News Corp. Unveils Constitution Changes

Oct 6, 2004  •  Post A Comment

News Corp. late Wednesday unveiled a series of changes to its corporate constitution that the media giant hopes will convince Australian shareholders to support a domicile change to the United States.

A number of large shareholders in Australia had indicated they would not support News Corp.’s reincorporating in the United States because the company rejected calls to adhere to strict corporate governance rules. That prompted News Corp. to put in the changes requested by the shareholders.

Among the amendments to be made to the constitution, the company would retain its full foreign listing on the Australian Stock Exchange, issue new shares worth only one vote and allow shareholders with at least 20 percent of the outstanding voting shares to make written requests to call special shareholder meetings.

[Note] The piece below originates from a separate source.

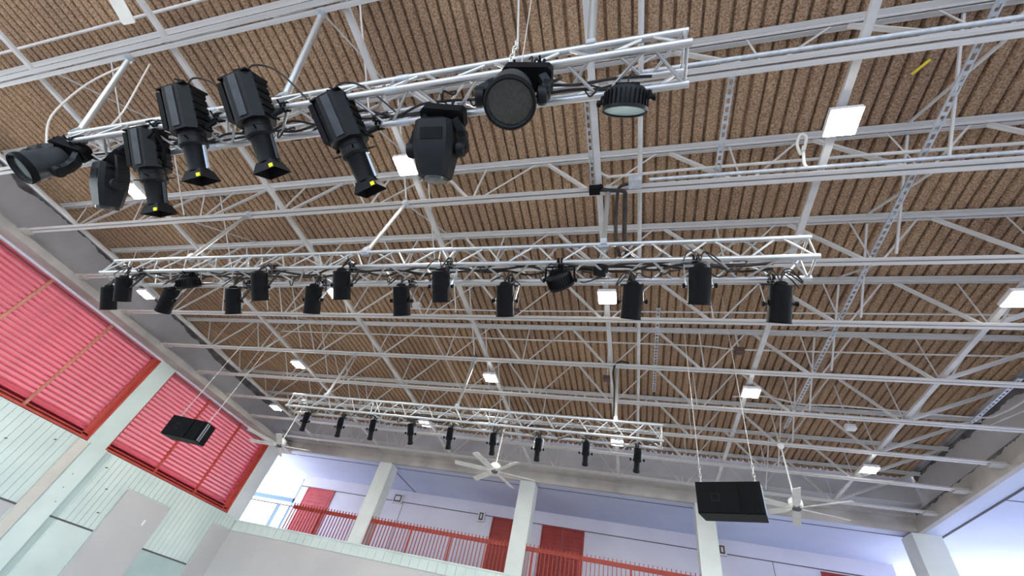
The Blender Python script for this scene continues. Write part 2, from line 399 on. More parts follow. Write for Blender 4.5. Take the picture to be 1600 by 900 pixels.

The amendments are subject to approval by the Australian Federal Court and, if approved, would be formalized in the company’s U.S. Certificate of Incorporation, through an agreement with controlling shareholder and Chairman Rupert Murdoch’s investment vehicle or via board approval.

Australian shareholders are expected to vote on the reincorporation plan Oct. 26.

News Corp.’s board also agreed to include a requirement that shareholders’ rights plans have a one-year wind-down period unless an extension is approved by the stockholders.

In addition, the board said it would consider several corporate governance measures prior to its next annual meeting, including how to determine the independence of board members, disclosing the company’s process for finding successors for top executives, sorting out how the company will consider shareholder proposals and considering the adoption of a plan by which all directors are elected annually.

At the same time, Mr. Murdoch’s investment vehicle, Murdoch Interests, agreed not to acquire huge numbers of additional voting shares beyond the nearly 29.5 percent stake the vehicle will receive following reincorporation, except to the extent that a purchase equals either 3 percent of outstanding shares every six months, or 6 percent of outstanding shares every 12 months.

Murdoch Interests also agreed not to sell any of its voting shares to any individual or related group if such a sale would result in the purchaser owning more than 19.9 percent of the company’s outstanding voting stock. An exception would be made if the purchaser agrees to buy all voting and nonvoting stock in News Corp.